Je viens de faire allusion à la lamentation de Jésus : «Quel malheur pour celles qui seront enceintes ou jeunes mères en ces jours-là !» (n° 305), exact équivalent en sens inverse de ce qu'il dit ici : Quel bonheur pour les stériles... ! Cela renvoie à toutes les autres déclarations de bonheur ou de malheur. J'ai fait observer à leur propos (nos 11, 138) que l'admiration ou la réprobation pour la conduite morale d'une personne s'y mêle, dans un dosage variable, à la félicitation ou la compassion pour le sort qui lui échoit. Il n'y a donc pas tellement à se demander si Jésus plaint les femmes ou blâme Jérusalem : il fait les deux à la fois. J'ai dit aussi que le péché est ce dont on est à la fois responsable et prisonnier (voir, par exemple, n° 70) ; si c'est vrai du péché strictement personnel, ce l'est plus encore, quoique d'une autre façon, du péché collectif dont on est solidaire, plus ou moins volontairement.
D'autre part, Ne pleurez pas... Pleurez... fait revenir aux oreilles ce que Jésus disait aux disciples qui rentraient d'une mission dans l'euphorie de leur succès : «Ne vous réjouissez pas... Réjouissez vous...» (n° 206). Je remarquais alors que c'était une manière sémitique d'exprimer le comparatif : la seconde cause de joie est encore plus grande que la première, mais celle-ci n'est pas niée pour autant.
A cette double lumière, l'avertissement de Jésus aux filles de Jérusalem se traduirait assez bien : «Vous pleurez sur moi, vous êtes émues du supplice qui m'est infligé ; je veux bien.
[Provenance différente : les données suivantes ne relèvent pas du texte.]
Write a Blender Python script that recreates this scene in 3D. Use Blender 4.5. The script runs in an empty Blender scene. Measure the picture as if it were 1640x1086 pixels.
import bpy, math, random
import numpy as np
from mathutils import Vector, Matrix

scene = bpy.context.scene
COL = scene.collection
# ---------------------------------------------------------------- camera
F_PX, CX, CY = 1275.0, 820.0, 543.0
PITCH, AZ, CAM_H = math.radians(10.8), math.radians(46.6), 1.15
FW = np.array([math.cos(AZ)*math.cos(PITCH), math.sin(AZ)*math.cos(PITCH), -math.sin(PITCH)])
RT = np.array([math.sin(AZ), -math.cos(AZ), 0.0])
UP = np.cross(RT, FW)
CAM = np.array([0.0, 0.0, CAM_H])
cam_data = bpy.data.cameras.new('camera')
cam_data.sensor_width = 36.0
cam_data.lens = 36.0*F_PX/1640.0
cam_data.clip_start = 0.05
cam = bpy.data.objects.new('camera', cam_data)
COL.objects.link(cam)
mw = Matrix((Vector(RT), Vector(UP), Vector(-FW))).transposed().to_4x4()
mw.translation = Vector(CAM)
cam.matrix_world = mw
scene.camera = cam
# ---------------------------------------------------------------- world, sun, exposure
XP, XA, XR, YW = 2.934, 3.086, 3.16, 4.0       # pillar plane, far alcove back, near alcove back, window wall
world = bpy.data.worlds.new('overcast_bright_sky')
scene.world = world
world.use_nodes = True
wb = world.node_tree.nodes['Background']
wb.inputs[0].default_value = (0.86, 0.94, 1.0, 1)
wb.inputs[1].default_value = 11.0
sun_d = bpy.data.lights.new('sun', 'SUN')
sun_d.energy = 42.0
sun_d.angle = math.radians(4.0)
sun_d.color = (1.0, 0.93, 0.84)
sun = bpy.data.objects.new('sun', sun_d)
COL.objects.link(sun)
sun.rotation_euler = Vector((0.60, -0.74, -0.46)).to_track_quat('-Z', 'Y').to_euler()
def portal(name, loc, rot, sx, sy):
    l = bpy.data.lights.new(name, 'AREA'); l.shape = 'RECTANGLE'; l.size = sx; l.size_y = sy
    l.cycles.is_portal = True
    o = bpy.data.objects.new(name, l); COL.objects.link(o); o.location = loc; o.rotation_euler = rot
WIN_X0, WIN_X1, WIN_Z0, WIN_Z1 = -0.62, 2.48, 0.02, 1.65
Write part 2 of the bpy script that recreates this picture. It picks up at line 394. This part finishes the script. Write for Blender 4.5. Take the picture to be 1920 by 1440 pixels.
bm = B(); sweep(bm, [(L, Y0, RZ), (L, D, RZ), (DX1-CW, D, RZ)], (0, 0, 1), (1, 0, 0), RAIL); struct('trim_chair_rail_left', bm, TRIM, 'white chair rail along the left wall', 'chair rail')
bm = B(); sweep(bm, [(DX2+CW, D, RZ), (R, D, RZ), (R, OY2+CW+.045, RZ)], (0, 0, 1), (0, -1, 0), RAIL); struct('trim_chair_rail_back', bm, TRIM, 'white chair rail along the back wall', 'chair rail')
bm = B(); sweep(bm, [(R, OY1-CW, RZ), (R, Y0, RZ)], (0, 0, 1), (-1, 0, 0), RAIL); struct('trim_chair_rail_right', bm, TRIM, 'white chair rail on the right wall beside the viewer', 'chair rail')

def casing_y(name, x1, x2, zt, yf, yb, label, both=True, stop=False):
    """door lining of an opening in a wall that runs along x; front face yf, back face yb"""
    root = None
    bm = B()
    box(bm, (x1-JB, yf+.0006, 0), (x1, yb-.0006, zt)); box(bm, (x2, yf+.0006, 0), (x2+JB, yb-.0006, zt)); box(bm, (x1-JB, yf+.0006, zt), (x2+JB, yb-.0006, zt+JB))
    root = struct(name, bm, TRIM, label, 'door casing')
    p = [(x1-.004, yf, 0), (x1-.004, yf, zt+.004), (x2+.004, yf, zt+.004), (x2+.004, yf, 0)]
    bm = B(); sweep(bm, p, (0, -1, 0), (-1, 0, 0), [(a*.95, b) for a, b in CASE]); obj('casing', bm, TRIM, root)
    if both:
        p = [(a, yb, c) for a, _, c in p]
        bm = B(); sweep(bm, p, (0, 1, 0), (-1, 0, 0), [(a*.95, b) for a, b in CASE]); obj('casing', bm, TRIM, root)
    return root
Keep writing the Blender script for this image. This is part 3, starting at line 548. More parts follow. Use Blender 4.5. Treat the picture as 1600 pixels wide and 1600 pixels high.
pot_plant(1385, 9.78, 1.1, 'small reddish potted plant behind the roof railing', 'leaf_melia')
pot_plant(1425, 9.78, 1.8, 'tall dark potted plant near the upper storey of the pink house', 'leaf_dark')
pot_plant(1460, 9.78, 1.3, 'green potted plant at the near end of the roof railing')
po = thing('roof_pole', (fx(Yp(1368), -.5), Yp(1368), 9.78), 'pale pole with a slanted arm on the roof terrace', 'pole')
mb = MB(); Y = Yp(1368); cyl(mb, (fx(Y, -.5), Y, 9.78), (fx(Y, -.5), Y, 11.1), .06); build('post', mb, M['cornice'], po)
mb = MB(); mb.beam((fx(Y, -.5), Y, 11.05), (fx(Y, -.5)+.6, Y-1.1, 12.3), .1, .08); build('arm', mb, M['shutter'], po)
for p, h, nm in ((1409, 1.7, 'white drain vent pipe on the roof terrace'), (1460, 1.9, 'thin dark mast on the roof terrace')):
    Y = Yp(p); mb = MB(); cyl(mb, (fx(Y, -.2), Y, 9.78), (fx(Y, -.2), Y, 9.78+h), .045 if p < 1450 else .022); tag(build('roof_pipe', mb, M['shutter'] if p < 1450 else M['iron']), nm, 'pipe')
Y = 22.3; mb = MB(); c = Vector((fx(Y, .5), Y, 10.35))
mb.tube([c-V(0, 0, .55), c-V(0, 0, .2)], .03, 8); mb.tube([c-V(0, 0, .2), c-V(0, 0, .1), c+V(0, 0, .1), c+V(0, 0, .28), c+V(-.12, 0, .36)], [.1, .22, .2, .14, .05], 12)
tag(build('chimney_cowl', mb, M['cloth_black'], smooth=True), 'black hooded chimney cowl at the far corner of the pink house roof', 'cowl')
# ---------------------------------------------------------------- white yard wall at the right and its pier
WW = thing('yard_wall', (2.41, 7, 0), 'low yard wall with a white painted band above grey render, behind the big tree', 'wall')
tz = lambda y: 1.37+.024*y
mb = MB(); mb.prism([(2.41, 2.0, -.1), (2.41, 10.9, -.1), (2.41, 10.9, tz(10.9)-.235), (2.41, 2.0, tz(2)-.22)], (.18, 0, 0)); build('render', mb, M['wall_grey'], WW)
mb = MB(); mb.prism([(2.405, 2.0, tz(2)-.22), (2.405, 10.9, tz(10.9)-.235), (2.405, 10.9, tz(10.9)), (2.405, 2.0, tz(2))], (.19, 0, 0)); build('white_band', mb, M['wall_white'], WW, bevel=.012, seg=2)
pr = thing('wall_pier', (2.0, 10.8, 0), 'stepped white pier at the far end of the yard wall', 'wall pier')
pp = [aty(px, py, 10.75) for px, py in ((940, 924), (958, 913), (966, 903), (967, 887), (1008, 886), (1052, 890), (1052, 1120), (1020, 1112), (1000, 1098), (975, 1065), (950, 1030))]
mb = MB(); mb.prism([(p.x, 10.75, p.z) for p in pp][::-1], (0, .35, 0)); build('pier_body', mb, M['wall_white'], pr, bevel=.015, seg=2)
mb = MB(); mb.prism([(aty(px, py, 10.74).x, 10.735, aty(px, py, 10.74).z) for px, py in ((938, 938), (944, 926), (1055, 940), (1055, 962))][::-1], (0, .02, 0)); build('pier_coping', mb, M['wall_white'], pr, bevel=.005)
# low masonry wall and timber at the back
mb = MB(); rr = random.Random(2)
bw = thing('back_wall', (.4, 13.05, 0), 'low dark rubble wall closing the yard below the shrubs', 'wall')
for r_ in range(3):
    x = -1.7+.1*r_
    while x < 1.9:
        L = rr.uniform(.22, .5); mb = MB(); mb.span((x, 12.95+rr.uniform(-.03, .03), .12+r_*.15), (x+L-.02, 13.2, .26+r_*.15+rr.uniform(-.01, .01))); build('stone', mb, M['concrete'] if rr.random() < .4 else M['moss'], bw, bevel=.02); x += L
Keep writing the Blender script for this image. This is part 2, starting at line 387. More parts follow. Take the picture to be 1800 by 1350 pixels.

Mais à condition que cela ne vous fasse pas oublier quelque chose de bien plus douloureux encore : la faute de Jérusalem et le désastre où elle est en train de vous entraîner bon gré mal gré, vous et vos enfants.» Et je ne peux m'empêcher de poursuivre en ajoutant ce que Jésus taisait sans doute par pudeur, mais qui transparaît si bien à travers ses paroles : «Moi, c'est à cela que je pense avant tout, et c'est de cela que je souffre, bien plus que de ce qui m'arrive à moi.»
C'est là la toute dernière parole que Jésus ait adressée au «peuple», donc quasi directement à nous.
Inutile d'insister lourdement sur l'application que nous pouvons nous faire de l'avertissement, soit quand nous «faisons notre chemin de Croix» sous n'importe quelle forme imaginable, soit quand nous continuons, comme nous allons le faire jusqu'au bout, à accueillir en nous l'écho des ultimes paroles sorties de la bouche de Jésus.